You can add a service table entry for the server program developed in this article by entering the Add Service Table Entry (ADDSRVTBLE) command, prompting with F4, and completing the required parameters. While your server application is running, you can review TCP/IP connection status of the job by entering the Display the Work with TCP/IP Connection Status List (NETSTAT *CNN) command or by entering the Work with TCP/IP Network Status (WRKTCPSTS) command and selecting option 3 (Work with TCP/IP connection status). Either method presents the same information and can yield valuable information concerning your server application.

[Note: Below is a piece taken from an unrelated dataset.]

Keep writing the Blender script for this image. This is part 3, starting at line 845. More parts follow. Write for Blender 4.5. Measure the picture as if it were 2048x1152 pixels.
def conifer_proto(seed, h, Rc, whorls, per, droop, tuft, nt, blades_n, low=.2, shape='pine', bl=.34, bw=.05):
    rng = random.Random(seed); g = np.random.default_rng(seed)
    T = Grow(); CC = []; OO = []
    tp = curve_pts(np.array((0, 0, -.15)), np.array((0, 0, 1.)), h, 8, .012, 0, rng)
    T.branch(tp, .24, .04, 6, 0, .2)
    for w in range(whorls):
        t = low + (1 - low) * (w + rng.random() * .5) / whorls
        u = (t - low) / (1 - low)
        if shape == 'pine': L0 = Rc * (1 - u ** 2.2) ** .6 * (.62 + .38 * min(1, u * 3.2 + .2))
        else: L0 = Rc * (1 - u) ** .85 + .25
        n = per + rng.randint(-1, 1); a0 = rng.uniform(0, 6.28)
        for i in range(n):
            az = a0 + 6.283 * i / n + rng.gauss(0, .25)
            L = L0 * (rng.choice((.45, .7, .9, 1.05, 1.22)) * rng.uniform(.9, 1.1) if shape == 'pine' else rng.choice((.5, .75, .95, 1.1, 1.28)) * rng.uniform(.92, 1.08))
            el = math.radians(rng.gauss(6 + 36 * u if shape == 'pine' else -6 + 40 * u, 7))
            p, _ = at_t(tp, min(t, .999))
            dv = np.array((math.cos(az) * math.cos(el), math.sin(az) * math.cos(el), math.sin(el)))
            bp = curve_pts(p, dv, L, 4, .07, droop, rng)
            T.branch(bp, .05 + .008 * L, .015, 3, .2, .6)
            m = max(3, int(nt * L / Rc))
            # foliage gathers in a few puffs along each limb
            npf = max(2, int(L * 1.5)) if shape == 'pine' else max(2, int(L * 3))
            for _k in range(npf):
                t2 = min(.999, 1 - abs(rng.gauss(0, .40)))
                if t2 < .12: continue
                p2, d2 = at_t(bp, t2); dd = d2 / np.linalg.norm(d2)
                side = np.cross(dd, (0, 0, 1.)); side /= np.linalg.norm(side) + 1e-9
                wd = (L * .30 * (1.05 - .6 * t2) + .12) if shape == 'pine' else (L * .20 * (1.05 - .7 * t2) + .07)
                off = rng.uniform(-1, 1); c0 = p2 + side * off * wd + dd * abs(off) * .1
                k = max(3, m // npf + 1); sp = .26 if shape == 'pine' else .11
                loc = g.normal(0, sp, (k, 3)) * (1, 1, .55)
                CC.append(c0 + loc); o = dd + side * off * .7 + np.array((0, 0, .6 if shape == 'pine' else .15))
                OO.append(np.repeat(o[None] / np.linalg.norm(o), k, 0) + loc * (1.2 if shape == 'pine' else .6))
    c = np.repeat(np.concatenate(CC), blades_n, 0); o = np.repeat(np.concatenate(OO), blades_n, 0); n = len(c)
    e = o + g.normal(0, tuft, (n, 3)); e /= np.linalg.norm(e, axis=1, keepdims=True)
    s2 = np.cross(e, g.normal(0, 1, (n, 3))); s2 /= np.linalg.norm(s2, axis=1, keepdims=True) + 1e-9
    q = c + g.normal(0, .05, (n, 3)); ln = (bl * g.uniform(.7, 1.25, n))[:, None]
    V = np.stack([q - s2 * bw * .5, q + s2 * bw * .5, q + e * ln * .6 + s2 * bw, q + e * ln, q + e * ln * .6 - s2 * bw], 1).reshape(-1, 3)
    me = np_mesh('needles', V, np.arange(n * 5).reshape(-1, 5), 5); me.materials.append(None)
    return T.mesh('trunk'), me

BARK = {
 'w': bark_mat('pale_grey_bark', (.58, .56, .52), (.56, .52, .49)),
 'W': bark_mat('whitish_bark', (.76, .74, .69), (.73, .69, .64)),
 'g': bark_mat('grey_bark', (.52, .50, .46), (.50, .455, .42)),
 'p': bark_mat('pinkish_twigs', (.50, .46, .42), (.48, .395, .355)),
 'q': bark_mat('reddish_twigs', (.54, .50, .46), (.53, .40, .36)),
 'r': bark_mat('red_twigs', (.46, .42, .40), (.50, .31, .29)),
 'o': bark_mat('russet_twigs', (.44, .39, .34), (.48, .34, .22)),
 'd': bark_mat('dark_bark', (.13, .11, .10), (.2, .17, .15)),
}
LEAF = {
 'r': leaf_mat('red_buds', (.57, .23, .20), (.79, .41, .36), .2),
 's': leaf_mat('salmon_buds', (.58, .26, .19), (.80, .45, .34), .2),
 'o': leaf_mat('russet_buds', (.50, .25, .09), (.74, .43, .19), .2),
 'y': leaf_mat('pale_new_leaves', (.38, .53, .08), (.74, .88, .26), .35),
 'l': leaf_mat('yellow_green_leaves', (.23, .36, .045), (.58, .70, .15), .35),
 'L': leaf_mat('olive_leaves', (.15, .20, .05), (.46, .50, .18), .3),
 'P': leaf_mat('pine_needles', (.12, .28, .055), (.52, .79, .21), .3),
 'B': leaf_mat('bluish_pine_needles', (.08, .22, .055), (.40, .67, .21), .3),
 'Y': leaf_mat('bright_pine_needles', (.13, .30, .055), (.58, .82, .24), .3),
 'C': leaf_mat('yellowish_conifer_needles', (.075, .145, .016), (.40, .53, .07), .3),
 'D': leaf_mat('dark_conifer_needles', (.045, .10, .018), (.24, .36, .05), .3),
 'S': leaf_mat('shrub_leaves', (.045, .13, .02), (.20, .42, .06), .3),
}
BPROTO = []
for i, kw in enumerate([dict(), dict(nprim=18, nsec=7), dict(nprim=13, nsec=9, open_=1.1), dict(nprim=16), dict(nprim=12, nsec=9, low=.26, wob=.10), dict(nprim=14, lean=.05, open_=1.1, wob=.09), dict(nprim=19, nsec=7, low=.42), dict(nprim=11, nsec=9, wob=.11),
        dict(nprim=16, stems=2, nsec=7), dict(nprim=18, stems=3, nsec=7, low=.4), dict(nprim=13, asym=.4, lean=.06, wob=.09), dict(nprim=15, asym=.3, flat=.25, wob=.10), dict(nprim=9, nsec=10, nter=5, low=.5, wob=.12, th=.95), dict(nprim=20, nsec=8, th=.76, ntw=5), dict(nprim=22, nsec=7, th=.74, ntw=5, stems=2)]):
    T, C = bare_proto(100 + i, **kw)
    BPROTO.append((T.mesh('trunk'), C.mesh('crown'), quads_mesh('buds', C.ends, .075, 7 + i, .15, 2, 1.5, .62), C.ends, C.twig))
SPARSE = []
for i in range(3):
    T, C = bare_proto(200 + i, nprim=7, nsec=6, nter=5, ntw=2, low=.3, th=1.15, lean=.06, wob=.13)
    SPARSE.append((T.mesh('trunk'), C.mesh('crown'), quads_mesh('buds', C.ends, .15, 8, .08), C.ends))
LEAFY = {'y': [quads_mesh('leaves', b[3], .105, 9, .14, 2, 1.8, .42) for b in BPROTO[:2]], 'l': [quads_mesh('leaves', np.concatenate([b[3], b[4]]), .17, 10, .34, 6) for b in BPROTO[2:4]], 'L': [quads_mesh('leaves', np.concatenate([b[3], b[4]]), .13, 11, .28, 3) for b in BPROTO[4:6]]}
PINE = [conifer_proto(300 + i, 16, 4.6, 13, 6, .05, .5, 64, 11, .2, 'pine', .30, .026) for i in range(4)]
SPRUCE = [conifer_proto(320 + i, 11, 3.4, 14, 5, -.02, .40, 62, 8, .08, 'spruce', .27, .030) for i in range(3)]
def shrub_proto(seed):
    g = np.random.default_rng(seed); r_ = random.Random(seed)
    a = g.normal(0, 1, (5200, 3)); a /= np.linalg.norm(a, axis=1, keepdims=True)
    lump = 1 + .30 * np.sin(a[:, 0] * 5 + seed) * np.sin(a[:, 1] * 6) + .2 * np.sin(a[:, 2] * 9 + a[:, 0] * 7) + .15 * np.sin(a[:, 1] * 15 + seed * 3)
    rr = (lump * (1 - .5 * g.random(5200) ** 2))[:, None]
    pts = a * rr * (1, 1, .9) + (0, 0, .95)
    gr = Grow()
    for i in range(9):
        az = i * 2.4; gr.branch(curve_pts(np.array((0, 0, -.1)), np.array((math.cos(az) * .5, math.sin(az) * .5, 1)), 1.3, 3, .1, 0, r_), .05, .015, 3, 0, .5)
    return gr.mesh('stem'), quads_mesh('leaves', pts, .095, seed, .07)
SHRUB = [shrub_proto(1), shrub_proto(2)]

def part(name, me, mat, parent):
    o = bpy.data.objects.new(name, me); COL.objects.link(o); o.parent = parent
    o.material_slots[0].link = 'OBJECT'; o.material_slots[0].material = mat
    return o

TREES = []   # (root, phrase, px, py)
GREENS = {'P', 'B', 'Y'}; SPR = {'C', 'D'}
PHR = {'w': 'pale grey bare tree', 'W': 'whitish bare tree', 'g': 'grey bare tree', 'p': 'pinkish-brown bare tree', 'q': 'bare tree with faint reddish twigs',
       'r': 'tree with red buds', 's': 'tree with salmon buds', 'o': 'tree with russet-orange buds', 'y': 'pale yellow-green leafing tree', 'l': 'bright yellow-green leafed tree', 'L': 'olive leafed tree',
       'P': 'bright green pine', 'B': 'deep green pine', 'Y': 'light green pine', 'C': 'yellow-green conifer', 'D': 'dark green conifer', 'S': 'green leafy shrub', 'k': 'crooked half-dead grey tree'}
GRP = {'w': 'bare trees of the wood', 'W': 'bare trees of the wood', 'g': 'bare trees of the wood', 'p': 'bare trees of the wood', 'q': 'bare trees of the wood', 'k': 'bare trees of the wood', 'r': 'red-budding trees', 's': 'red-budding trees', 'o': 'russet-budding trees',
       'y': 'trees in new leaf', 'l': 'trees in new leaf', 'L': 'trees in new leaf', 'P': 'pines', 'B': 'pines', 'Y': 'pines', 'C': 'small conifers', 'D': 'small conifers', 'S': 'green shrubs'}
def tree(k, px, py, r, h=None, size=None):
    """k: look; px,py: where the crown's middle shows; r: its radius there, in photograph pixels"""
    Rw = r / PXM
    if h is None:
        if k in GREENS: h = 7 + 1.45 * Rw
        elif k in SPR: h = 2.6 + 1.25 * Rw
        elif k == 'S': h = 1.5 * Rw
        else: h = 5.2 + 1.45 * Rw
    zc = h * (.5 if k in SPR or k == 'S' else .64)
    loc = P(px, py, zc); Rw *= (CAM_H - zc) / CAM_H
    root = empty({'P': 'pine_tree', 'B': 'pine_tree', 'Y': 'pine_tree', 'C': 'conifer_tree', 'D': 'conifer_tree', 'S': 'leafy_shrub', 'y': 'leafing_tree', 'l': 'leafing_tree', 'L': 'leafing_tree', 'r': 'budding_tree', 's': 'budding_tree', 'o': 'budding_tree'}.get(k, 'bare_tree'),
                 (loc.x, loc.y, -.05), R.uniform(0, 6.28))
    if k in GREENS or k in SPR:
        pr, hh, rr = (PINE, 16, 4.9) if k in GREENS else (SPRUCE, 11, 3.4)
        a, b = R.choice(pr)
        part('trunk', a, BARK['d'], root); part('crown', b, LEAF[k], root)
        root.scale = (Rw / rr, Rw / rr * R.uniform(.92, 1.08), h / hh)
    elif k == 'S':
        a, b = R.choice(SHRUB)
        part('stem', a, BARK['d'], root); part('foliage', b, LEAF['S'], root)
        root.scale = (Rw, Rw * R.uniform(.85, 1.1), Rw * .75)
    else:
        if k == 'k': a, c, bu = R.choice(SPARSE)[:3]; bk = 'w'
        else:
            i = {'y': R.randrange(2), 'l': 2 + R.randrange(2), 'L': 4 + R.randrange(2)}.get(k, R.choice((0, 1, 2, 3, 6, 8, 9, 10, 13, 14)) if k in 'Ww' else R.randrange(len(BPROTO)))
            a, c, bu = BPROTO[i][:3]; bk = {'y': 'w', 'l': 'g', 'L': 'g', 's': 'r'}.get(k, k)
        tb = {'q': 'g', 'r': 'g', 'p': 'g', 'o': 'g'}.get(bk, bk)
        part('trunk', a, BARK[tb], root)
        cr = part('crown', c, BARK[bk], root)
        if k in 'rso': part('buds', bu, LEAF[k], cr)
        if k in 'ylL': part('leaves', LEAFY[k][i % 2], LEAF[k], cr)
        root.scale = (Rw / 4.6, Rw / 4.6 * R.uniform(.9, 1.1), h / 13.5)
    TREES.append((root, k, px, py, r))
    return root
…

Socket Function Description Invoked By

socket() Creates a unique socket descriptor number Client & Server

setsockopt() Sets socket options Server

bind() Binds a socket to a particular IP address and port number Server

listen() Places a listener on the port specified by the bind function Server

accept() Accepts a connection request from another process Server

connect() Connects a client to the server endpoint specified in the socket address structure Client

read() Reads data using the socket descriptor returned by the accept function Client & Server

write() Writes data using the socket descriptor Client & Server

close() Closes the socket descriptor preventing further connection requests Client & Server

Figure 1: Socket functions

Function Function Prototype in C

socket() int socket_descriptor = socket(int address_family, int type, int protocol)

setsockopt() int return_code = setsockopt(int socket_descriptor, int level, int option_name, char *option_value, int option_length)

bind() int return_code = bind(int socket_descriptor, struct sockaddr *local_address, int address_length)

connect() int return_code = connect(int socket_descriptor, struct sockaddr *destination_address, int address_length)

listen() int return_code = listen(int socket_descriptor, int back_log)

accept() int return_code = accept(int socket_descriptor, struct sockaddr *address, int *address_length)

read() int #of_bytes_read = read(int socket_descriptor, void *buffer, int #of_bytes_to_read)

write() int #of_bytes_written = write(int socket_descriptor, const void* buffer, #of_bytes_to_write)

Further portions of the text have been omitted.